Pertama, menerapkan politik ekonomi Islam. Untuk mewujudkan sistem pendidikan Islam yang baik tentu membutuhkan anggaran pendidikan yang besar, seperti membangun sarana dan fasilitas pendidikan yang merata di seluruh wilayah dan memberi gaji para guru serta tenaga pendidik secara layak.
Pembiayaan pendidikan diperoleh dari pos fai dan kharaj, seperti ganimah, khumus, jizyah, dan dharibah (pajak) dan pos pengelolaan sumber daya alam, seperti tambang, hutan, laut, dan sebagainya. Pada masa Islam, banyak orang-orang kaya turut berkontribusi dalam pendidikan, seperti menyumbangkan sebagian hartanya untuk wakaf atau membangun lembaga pendidikan secara mandiri dengan tetap berbasis pada kurikulum negara, yaitu akidah Islam.
Kedua, negara membuat kebijakan pendidikan gratis untuk semua peserta didik. Dengan kebijakan ini, beban dan masalah seputar biaya pendidikan tidak akan terjadi sehingga tidak akan ditemukan kasus bunuh diri mahasiswa atau pelajar karena masalah ekonomi. Pendidikan gratis untuk semua peserta didik juga akan mendorong mahasiswa semangat menempuh pendidikan tinggi sesuai minat dan kemampuan masing-masing individu. Mereka bisa menjadi ulama sekaligus ilmuwan ataupun ilmuwan yang cakap dalam agama.
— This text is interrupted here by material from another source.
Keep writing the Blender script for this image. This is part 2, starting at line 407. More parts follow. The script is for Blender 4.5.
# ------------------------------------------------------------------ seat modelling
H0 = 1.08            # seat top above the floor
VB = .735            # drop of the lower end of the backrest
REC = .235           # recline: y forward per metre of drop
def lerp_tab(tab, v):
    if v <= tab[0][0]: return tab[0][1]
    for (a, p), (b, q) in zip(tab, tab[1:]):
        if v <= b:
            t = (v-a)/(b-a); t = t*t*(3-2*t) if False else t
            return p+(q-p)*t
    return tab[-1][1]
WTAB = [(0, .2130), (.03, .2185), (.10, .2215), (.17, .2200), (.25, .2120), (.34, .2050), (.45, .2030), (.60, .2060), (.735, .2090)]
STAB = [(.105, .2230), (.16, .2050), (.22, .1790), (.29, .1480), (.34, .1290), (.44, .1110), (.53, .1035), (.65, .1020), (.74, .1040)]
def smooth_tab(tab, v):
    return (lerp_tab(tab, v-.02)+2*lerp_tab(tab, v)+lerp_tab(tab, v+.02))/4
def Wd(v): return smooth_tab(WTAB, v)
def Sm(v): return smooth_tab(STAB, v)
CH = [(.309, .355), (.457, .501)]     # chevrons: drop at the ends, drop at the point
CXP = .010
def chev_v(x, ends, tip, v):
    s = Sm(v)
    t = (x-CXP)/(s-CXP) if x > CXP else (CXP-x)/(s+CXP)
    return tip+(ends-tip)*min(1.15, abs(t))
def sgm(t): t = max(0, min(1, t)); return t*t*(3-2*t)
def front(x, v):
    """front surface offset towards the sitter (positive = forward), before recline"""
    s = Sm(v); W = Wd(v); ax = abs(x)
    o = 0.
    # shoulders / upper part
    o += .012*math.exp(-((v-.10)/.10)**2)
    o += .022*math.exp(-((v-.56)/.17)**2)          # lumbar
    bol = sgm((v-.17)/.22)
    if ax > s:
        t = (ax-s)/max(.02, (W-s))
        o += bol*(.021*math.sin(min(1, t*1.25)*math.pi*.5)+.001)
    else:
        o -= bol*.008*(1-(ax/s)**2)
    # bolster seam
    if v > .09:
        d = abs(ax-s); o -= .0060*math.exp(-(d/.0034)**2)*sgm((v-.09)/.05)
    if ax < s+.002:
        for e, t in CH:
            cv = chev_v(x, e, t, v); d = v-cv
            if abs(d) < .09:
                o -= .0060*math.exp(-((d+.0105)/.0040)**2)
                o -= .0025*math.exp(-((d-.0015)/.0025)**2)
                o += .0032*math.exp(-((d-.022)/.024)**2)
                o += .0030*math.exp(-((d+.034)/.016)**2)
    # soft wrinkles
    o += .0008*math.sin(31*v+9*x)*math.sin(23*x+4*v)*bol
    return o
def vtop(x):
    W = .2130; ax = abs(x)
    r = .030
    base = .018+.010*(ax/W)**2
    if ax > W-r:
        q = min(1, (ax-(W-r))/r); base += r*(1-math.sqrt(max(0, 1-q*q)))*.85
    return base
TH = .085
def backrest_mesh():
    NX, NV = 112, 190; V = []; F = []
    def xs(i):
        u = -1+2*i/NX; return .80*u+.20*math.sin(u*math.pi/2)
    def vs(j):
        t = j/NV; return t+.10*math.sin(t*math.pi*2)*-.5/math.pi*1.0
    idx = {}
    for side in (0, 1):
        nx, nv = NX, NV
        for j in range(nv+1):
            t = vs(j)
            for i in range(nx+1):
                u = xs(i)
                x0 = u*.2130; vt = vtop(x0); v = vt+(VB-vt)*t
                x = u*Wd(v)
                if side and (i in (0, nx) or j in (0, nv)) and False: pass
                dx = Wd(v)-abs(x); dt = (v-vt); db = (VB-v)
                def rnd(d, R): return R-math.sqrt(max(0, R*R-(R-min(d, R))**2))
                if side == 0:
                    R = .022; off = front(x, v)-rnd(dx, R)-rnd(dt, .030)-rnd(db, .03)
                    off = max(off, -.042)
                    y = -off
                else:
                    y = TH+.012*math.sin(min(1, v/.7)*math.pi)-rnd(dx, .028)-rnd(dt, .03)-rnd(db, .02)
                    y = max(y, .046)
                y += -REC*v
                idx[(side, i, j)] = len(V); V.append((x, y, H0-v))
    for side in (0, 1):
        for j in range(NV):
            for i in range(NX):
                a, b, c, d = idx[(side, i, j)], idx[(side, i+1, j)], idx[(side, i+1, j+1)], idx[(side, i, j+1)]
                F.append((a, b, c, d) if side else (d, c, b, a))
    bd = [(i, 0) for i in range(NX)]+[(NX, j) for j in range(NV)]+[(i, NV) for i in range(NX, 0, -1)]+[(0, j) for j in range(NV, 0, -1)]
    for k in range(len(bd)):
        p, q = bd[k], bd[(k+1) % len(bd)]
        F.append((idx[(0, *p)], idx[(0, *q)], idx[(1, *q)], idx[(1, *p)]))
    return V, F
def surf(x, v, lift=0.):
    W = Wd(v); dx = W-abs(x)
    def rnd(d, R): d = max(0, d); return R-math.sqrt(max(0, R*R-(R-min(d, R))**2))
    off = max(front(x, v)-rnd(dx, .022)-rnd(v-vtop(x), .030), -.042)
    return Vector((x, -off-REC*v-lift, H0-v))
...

Ketiga, negara melakukan pembinaan Islam secara komunal. Suasana iman akan lebih terasa dalam kehidupan masyarakat karena negara membangun sistem pergaulan yang berlandaskan Islam. Pintu-pintu maksiat akan ditutup rapat. Negara menerapkan sanksi yang membuat jera para pelaku maksiat. Dengan penerapan sistem Islam yang menyeluruh, generasi muda akan terselamatkan dari sekularisme yang merusak sendi-sendi kehidupan. Wallahualam bisawab.